**Exercise objective:** Say how many lines of the material below contain the word "scene", with no other words.

**Data extract:**
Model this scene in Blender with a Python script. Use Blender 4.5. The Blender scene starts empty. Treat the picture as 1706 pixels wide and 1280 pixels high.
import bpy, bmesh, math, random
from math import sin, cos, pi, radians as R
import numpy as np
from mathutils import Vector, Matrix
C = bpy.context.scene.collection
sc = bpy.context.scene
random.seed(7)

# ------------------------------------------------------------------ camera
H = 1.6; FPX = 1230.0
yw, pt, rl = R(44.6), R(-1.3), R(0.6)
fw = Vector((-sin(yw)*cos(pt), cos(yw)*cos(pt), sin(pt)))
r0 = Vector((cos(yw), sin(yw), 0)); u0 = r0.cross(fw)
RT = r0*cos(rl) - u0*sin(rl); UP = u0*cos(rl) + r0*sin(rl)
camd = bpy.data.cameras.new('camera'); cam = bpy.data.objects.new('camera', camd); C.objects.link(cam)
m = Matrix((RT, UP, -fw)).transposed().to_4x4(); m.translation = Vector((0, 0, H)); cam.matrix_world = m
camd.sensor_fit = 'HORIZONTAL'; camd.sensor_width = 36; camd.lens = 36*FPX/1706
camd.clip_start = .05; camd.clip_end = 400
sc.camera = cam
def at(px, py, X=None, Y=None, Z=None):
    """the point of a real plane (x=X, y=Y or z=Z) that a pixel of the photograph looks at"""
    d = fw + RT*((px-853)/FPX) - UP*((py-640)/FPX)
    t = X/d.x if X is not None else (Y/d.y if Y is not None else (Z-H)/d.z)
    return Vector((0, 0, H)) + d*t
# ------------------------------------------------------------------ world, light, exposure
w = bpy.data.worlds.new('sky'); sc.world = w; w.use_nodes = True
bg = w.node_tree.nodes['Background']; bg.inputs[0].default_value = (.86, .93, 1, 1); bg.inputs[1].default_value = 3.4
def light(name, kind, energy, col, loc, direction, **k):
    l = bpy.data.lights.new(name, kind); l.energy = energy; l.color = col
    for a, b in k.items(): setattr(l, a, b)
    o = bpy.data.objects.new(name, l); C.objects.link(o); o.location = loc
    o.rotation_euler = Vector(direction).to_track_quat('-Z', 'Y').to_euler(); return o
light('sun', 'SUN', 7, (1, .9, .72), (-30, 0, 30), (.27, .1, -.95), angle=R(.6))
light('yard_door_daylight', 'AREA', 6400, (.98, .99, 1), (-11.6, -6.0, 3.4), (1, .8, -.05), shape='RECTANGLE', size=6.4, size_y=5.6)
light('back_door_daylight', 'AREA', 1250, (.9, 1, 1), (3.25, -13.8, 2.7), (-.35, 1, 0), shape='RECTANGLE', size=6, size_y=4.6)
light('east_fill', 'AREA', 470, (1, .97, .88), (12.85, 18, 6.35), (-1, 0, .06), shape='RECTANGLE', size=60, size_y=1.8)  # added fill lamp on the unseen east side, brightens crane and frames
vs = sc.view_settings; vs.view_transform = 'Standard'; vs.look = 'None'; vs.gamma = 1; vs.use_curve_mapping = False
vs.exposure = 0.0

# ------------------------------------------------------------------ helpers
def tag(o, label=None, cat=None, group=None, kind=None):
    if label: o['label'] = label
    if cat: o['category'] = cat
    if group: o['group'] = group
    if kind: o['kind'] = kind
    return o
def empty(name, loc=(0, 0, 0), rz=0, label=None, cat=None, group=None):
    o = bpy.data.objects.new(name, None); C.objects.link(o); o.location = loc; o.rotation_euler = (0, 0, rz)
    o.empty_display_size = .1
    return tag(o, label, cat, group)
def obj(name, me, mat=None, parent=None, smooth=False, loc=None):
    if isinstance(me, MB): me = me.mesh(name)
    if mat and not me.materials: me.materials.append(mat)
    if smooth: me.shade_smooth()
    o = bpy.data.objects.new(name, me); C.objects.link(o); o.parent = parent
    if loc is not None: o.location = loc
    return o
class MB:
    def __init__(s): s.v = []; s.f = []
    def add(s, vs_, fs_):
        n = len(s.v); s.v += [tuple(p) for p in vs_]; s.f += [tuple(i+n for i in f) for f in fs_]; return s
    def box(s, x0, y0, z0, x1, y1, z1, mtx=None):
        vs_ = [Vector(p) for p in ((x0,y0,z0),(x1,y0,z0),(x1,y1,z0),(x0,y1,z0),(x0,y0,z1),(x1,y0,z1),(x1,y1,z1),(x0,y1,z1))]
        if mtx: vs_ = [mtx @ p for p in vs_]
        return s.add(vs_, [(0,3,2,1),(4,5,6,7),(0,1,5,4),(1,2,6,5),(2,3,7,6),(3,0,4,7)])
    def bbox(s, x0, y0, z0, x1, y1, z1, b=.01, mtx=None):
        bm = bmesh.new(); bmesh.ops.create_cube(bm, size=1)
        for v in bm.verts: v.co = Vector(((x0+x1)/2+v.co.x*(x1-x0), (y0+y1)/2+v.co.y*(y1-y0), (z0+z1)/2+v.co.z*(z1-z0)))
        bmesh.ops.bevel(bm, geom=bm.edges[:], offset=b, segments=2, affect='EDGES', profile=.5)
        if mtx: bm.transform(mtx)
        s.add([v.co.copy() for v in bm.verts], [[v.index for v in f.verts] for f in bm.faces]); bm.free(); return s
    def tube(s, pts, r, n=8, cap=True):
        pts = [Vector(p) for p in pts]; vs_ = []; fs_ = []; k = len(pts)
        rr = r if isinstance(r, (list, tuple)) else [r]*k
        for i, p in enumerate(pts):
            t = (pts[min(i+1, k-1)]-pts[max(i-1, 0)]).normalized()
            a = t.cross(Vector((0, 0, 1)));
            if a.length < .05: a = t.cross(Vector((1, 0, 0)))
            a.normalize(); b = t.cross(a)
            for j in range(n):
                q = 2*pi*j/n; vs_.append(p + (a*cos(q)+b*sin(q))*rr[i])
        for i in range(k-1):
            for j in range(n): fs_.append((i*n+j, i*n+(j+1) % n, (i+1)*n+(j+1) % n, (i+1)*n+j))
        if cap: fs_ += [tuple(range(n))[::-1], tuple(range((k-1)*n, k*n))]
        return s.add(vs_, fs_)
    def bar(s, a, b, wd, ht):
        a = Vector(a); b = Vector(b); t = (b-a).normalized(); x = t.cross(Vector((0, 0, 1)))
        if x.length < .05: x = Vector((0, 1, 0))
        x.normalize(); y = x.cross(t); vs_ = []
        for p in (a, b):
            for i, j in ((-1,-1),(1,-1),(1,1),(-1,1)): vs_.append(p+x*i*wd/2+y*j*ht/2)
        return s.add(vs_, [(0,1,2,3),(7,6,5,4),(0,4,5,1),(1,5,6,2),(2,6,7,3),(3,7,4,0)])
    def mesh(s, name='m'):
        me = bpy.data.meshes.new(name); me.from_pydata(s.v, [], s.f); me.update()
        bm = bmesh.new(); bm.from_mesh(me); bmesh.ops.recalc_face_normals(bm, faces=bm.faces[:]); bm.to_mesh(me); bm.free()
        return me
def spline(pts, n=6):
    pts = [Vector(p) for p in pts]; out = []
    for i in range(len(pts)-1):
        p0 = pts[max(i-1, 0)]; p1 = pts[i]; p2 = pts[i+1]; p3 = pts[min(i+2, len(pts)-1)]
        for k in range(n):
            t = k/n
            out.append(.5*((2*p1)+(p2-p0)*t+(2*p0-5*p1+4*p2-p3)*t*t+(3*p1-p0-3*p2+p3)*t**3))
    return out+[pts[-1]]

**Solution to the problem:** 3